* [Work required]:
Transcribe every entry word for word. Skip the pictures.
# START OF Data provided
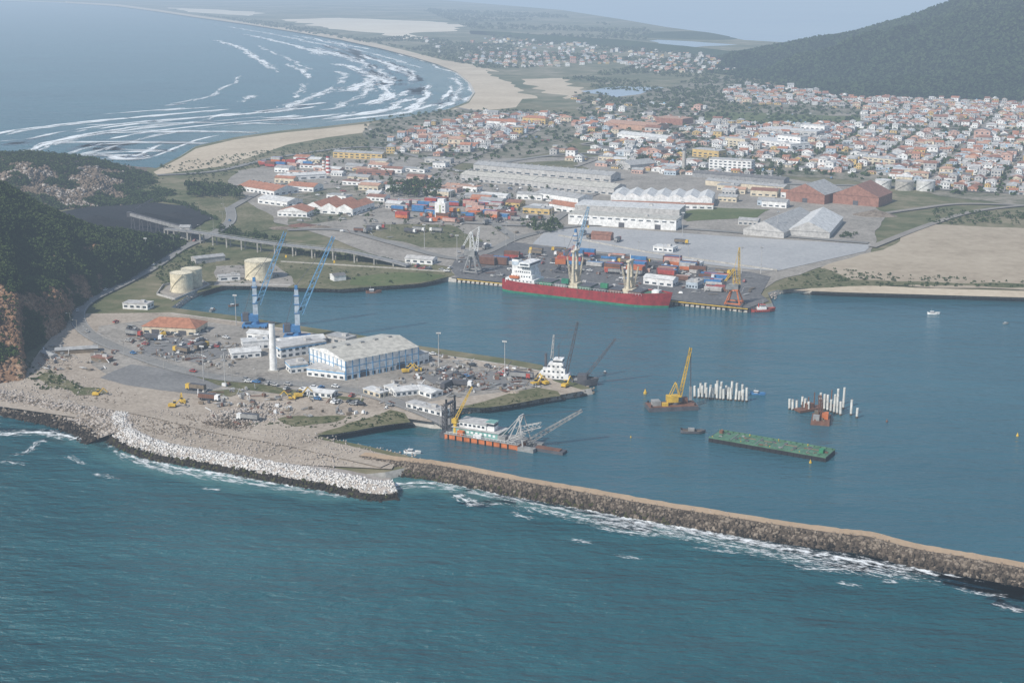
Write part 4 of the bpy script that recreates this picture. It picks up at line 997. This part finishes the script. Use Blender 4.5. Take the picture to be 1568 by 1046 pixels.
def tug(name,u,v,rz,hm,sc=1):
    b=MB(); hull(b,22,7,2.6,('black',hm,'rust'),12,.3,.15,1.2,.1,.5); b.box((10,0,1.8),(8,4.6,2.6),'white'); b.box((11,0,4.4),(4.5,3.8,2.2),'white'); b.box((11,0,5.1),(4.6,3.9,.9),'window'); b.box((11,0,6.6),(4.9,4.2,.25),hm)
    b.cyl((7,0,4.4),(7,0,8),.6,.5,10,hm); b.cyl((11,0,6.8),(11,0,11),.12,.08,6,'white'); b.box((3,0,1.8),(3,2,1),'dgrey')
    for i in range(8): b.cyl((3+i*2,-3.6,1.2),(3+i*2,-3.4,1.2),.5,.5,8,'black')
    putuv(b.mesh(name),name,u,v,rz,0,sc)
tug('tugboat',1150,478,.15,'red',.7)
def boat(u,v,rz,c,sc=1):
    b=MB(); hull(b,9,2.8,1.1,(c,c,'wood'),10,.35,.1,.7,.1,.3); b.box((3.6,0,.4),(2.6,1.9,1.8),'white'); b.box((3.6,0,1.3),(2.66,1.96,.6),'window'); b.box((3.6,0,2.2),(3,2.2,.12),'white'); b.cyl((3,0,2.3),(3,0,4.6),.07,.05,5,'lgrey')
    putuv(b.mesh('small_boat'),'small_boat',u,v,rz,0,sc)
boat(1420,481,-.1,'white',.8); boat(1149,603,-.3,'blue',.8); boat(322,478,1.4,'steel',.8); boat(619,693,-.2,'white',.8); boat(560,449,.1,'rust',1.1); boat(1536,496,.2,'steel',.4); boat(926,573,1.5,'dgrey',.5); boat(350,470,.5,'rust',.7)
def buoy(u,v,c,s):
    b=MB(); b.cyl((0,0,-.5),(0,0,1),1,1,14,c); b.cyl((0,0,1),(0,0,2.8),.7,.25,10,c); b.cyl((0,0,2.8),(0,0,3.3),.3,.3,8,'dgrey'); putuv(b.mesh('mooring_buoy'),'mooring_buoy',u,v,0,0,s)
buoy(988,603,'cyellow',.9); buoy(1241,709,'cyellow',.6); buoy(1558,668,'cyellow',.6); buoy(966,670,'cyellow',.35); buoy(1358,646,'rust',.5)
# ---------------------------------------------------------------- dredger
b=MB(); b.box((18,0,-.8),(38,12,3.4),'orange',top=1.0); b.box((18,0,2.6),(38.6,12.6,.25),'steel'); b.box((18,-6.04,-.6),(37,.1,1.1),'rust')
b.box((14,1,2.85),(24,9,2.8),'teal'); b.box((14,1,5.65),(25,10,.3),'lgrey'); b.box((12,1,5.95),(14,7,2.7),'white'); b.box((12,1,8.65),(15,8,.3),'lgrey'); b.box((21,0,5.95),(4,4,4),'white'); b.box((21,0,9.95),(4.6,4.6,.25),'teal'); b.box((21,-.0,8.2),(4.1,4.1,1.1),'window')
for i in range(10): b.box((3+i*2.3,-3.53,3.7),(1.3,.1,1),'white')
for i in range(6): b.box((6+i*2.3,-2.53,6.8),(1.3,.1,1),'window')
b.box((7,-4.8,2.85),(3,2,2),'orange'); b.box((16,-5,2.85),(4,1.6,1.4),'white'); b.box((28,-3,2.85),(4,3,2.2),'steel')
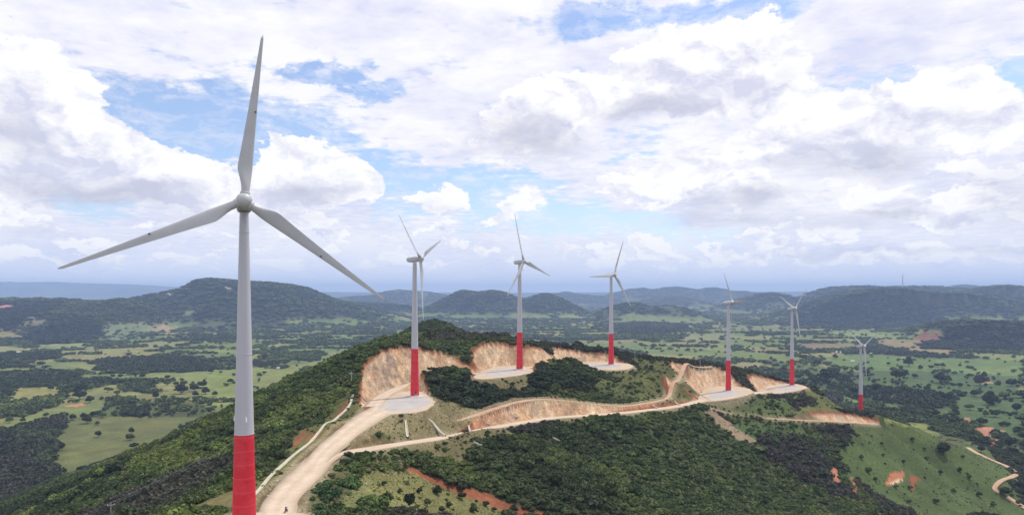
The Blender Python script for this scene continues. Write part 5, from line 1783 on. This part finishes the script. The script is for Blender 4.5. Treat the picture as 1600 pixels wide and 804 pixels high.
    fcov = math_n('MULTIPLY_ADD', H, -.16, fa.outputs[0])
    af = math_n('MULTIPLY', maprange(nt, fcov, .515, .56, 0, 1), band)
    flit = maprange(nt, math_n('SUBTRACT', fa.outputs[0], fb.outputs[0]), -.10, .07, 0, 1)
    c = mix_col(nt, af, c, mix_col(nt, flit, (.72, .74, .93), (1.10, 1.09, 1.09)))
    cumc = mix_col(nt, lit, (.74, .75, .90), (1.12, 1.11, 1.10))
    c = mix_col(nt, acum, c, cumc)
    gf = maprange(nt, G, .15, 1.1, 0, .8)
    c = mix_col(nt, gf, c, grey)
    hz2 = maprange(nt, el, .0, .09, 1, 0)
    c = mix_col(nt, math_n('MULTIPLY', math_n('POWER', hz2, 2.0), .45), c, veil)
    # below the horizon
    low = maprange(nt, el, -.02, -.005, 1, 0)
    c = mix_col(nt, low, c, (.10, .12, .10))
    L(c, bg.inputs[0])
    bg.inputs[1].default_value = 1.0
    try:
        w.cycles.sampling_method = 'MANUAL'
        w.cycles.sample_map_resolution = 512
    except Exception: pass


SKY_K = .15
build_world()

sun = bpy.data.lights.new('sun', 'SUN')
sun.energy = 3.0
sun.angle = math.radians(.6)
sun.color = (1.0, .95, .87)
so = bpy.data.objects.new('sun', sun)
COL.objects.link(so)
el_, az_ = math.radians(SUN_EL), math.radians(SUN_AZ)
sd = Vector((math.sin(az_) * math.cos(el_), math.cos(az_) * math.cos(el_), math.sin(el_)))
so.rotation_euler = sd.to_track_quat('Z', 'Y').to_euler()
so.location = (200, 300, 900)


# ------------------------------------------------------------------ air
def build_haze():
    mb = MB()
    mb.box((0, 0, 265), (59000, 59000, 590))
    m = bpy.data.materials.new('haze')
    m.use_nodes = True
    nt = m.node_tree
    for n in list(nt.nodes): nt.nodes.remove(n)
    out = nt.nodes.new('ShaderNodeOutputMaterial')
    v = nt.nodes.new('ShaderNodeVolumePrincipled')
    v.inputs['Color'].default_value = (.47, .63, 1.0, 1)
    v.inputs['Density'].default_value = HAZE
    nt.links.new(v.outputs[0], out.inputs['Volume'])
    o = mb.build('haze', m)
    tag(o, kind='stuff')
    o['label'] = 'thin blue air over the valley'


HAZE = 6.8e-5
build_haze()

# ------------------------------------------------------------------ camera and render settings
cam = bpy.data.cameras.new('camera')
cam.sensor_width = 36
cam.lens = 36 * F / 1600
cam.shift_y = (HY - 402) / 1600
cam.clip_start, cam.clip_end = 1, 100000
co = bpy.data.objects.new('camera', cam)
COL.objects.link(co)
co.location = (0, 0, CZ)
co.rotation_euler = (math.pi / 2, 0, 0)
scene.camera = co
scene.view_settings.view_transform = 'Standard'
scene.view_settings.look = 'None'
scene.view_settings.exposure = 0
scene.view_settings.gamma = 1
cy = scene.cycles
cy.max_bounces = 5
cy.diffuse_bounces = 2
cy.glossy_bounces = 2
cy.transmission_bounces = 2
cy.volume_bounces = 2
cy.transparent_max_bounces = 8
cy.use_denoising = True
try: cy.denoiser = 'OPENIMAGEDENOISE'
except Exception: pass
# END OF Data provided
* [Written solution]:
Write part 4 of the bpy script that recreates this picture. It picks up at line 997. This part finishes the script. Use Blender 4.5. Take the picture to be 1568 by 1046 pixels.
def tug(name,u,v,rz,hm,sc=1):
    b=MB(); hull(b,22,7,2.6,('black',hm,'rust'),12,.3,.15,1.2,.1,.5); b.box((10,0,1.8),(8,4.6,2.6),'white'); b.box((11,0,4.4),(4.5,3.8,2.2),'white'); b.box((11,0,5.1),(4.6,3.9,.9),'window'); b.box((11,0,6.6),(4.9,4.2,.25),hm)
    b.cyl((7,0,4.4),(7,0,8),.6,.5,10,hm); b.cyl((11,0,6.8),(11,0,11),.12,.08,6,'white'); b.box((3,0,1.8),(3,2,1),'dgrey')
    for i in range(8): b.cyl((3+i*2,-3.6,1.2),(3+i*2,-3.4,1.2),.5,.5,8,'black')
    putuv(b.mesh(name),name,u,v,rz,0,sc)
tug('tugboat',1150,478,.15,'red',.7)
def boat(u,v,rz,c,sc=1):
    b=MB(); hull(b,9,2.8,1.1,(c,c,'wood'),10,.35,.1,.7,.1,.3); b.box((3.6,0,.4),(2.6,1.9,1.8),'white'); b.box((3.6,0,1.3),(2.66,1.96,.6),'window'); b.box((3.6,0,2.2),(3,2.2,.12),'white'); b.cyl((3,0,2.3),(3,0,4.6),.07,.05,5,'lgrey')
    putuv(b.mesh('small_boat'),'small_boat',u,v,rz,0,sc)
boat(1420,481,-.1,'white',.8); boat(1149,603,-.3,'blue',.8); boat(322,478,1.4,'steel',.8); boat(619,693,-.2,'white',.8); boat(560,449,.1,'rust',1.1); boat(1536,496,.2,'steel',.4); boat(926,573,1.5,'dgrey',.5); boat(350,470,.5,'rust',.7)
def buoy(u,v,c,s):
    b=MB(); b.cyl((0,0,-.5),(0,0,1),1,1,14,c); b.cyl((0,0,1),(0,0,2.8),.7,.25,10,c); b.cyl((0,0,2.8),(0,0,3.3),.3,.3,8,'dgrey'); putuv(b.mesh('mooring_buoy'),'mooring_buoy',u,v,0,0,s)
buoy(988,603,'cyellow',.9); buoy(1241,709,'cyellow',.6); buoy(1558,668,'cyellow',.6); buoy(966,670,'cyellow',.35); buoy(1358,646,'rust',.5)
# ---------------------------------------------------------------- dredger
b=MB(); b.box((18,0,-.8),(38,12,3.4),'orange',top=1.0); b.box((18,0,2.6),(38.6,12.6,.25),'steel'); b.box((18,-6.04,-.6),(37,.1,1.1),'rust')
b.box((14,1,2.85),(24,9,2.8),'teal'); b.box((14,1,5.65),(25,10,.3),'lgrey'); b.box((12,1,5.95),(14,7,2.7),'white'); b.box((12,1,8.65),(15,8,.3),'lgrey'); b.box((21,0,5.95),(4,4,4),'white'); b.box((21,0,9.95),(4.6,4.6,.25),'teal'); b.box((21,-.0,8.2),(4.1,4.1,1.1),'window')
for i in range(10): b.box((3+i*2.3,-3.53,3.7),(1.3,.1,1),'white')
for i in range(6): b.box((6+i*2.3,-2.53,6.8),(1.3,.1,1),'window')
b.box((7,-4.8,2.85),(3,2,2),'orange'); b.box((16,-5,2.85),(4,1.6,1.4),'white'); b.box((28,-3,2.85),(4,3,2.2),'steel')
The Blender Python script for this scene continues. Write part 5, from line 1783 on. This part finishes the script. The script is for Blender 4.5. Treat the picture as 1600 pixels wide and 804 pixels high.
    fcov = math_n('MULTIPLY_ADD', H, -.16, fa.outputs[0])
    af = math_n('MULTIPLY', maprange(nt, fcov, .515, .56, 0, 1), band)
    flit = maprange(nt, math_n('SUBTRACT', fa.outputs[0], fb.outputs[0]), -.10, .07, 0, 1)
    c = mix_col(nt, af, c, mix_col(nt, flit, (.72, .74, .93), (1.10, 1.09, 1.09)))
    cumc = mix_col(nt, lit, (.74, .75, .90), (1.12, 1.11, 1.10))
    c = mix_col(nt, acum, c, cumc)
    gf = maprange(nt, G, .15, 1.1, 0, .8)
    c = mix_col(nt, gf, c, grey)
    hz2 = maprange(nt, el, .0, .09, 1, 0)
    c = mix_col(nt, math_n('MULTIPLY', math_n('POWER', hz2, 2.0), .45), c, veil)
    # below the horizon
    low = maprange(nt, el, -.02, -.005, 1, 0)
    c = mix_col(nt, low, c, (.10, .12, .10))
    L(c, bg.inputs[0])
    bg.inputs[1].default_value = 1.0
    try:
        w.cycles.sampling_method = 'MANUAL'
        w.cycles.sample_map_resolution = 512
    except Exception: pass


SKY_K = .15
build_world()

sun = bpy.data.lights.new('sun', 'SUN')
sun.energy = 3.0
sun.angle = math.radians(.6)
sun.color = (1.0, .95, .87)
so = bpy.data.objects.new('sun', sun)
COL.objects.link(so)
el_, az_ = math.radians(SUN_EL), math.radians(SUN_AZ)
sd = Vector((math.sin(az_) * math.cos(el_), math.cos(az_) * math.cos(el_), math.sin(el_)))
so.rotation_euler = sd.to_track_quat('Z', 'Y').to_euler()
so.location = (200, 300, 900)


# ------------------------------------------------------------------ air
def build_haze():
    mb = MB()
    mb.box((0, 0, 265), (59000, 59000, 590))
    m = bpy.data.materials.new('haze')
    m.use_nodes = True
    nt = m.node_tree
    for n in list(nt.nodes): nt.nodes.remove(n)
    out = nt.nodes.new('ShaderNodeOutputMaterial')
    v = nt.nodes.new('ShaderNodeVolumePrincipled')
    v.inputs['Color'].default_value = (.47, .63, 1.0, 1)
    v.inputs['Density'].default_value = HAZE
    nt.links.new(v.outputs[0], out.inputs['Volume'])
    o = mb.build('haze', m)
    tag(o, kind='stuff')
    o['label'] = 'thin blue air over the valley'


HAZE = 6.8e-5
build_haze()

# ------------------------------------------------------------------ camera and render settings
cam = bpy.data.cameras.new('camera')
cam.sensor_width = 36
cam.lens = 36 * F / 1600
cam.shift_y = (HY - 402) / 1600
cam.clip_start, cam.clip_end = 1, 100000
co = bpy.data.objects.new('camera', cam)
COL.objects.link(co)
co.location = (0, 0, CZ)
co.rotation_euler = (math.pi / 2, 0, 0)
scene.camera = co
scene.view_settings.view_transform = 'Standard'
scene.view_settings.look = 'None'
scene.view_settings.exposure = 0
scene.view_settings.gamma = 1
cy = scene.cycles
cy.max_bounces = 5
cy.diffuse_bounces = 2
cy.glossy_bounces = 2
cy.transmission_bounces = 2
cy.volume_bounces = 2
cy.transparent_max_bounces = 8
cy.use_denoising = True
try: cy.denoiser = 'OPENIMAGEDENOISE'
except Exception: pass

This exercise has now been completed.